Record increase for manufacturing costs

1 February 2017

A record increase in input costs has not stopped manufacturers making a strong start to 2017, according to the latest manufacturing PMI.

The Markit/CIPS UK Manufacturing Purchasing Managers’ Index shows new orders expanded at a brisk pace in January and output rose at the fastest rate since May 2014.

However, input cost inflation rose to a record high and output charges saw one of the steepest rises in the index’s history.

Overall, the seasonally adjusted index registered 55.9 in January, just below December’s two-and-a-half year high of 56.1, meaning the overall PMI has remained above the neutral mark of 50.0 for six straight months.

While the rate of growth in new business slowed slightly following the prior month’s high, it remained well above average, with the domestic market providing the bulk of new business wins in January.

New export orders also rose, although more slowly than in December.

Respondents who reported an increase in new overseas work linked this to improving global market conditions and a weak sterling.

Intermediate goods producers registered the strongest sector growth in output and new orders, although the investment and consumer goods sectors also registered continued solid expansion of production and new business.

Average purchase prices rose at the steepest rate in the survey’s 25-year history, driven by a weak sterling and the high cost of major commodities such as oil, plastics and steel.

A sharp rise in average selling prices was driven by improved pricing power and efforts to pass on part of the increasing costs.

Supplier price hikes also raised average purchasing costs in January. Respondents reported higher demand for raw materials and this was testing supplier capacity and leading to some shortages.

A new index tracking business optimism – the Future Output Index – was launched in January, based on a question asking companies if they expect production to be higher, the same or lower in one year’s time.

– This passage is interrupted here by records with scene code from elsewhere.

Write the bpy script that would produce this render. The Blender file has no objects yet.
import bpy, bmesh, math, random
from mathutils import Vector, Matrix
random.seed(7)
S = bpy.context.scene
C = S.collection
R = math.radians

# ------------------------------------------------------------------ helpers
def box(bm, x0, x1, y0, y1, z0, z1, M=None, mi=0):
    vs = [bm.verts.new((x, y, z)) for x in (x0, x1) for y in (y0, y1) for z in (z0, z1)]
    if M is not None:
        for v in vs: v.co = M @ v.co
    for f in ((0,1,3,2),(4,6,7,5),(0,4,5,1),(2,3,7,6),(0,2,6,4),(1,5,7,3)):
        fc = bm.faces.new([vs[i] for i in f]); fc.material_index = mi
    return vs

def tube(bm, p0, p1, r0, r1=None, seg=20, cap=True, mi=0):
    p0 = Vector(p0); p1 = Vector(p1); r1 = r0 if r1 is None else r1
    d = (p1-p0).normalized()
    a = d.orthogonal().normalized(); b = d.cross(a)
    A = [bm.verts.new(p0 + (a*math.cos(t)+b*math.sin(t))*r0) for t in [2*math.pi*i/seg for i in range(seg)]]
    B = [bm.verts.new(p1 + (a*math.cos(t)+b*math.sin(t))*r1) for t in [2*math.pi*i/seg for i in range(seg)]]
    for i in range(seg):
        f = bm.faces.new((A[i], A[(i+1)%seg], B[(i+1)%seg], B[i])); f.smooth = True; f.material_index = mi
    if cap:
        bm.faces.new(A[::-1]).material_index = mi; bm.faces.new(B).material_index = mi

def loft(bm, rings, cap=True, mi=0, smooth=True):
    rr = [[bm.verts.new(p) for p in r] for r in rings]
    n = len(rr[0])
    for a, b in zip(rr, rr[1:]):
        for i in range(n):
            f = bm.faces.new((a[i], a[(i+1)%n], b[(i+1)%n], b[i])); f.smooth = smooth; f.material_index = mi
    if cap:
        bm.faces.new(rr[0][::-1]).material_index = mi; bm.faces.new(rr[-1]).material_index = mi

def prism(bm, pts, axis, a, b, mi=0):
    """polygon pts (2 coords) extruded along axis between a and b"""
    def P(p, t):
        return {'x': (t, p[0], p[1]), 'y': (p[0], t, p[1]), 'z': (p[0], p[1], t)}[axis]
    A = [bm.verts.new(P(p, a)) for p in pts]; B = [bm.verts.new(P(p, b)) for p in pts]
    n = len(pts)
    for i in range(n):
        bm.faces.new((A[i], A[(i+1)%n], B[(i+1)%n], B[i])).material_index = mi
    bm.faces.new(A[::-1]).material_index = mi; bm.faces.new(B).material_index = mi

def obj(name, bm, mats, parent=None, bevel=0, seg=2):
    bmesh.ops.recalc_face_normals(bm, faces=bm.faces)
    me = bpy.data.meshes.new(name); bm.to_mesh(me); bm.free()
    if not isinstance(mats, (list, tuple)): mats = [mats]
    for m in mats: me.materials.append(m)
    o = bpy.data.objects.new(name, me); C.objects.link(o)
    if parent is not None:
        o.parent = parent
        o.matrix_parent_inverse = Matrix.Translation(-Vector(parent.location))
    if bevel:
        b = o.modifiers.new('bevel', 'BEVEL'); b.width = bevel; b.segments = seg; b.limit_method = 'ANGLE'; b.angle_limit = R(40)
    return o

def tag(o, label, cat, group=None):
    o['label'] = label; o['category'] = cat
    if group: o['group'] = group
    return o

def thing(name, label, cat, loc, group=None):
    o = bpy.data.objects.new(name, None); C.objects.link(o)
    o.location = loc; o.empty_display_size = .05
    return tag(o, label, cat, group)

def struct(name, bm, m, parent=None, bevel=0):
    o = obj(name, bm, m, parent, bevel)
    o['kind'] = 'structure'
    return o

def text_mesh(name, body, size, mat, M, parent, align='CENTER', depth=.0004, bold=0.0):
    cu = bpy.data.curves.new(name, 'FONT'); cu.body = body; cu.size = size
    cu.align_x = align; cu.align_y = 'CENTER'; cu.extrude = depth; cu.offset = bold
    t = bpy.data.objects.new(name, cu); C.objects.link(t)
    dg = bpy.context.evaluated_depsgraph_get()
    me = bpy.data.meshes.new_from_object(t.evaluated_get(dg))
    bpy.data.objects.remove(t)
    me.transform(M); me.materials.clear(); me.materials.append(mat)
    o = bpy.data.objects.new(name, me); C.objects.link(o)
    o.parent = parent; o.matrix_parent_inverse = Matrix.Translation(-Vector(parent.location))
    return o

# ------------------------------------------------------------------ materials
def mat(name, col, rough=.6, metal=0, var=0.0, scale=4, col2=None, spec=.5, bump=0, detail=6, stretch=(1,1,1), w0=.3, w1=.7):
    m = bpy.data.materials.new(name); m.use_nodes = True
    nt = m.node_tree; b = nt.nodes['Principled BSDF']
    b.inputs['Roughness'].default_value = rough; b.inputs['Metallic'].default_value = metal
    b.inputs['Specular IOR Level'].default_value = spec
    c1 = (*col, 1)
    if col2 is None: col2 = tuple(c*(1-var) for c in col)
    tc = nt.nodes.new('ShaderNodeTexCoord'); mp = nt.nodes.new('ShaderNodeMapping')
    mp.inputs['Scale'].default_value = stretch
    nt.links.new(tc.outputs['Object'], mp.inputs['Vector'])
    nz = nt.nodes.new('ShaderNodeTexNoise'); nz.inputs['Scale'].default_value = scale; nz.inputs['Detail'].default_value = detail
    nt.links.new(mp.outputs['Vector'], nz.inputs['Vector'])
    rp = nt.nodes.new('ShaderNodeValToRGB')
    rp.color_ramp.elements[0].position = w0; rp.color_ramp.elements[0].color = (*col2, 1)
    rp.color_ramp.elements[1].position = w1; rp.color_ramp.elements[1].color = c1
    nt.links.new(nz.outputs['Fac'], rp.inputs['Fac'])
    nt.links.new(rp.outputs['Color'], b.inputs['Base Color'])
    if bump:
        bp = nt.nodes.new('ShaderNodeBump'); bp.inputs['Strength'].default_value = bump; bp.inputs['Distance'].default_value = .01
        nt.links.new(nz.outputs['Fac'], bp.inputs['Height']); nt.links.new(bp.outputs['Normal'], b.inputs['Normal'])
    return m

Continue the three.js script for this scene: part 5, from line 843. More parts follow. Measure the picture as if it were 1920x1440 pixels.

This index saw confidence rise to an eight-month high in January with almost 51% of respondents expecting output to rise over the next year due to new market opportunities and planned product launches.

David Noble, group CEO, CIPS, said the sector was “awash with optimism”.

But he added that rising input costs and commodity prices could no longer be absorbed entirely by manufacturers, as output prices grew at one of the fastest rates since records began.

“Consumers must soon be wondering whether these rising costs will impact on their daily life,” he said.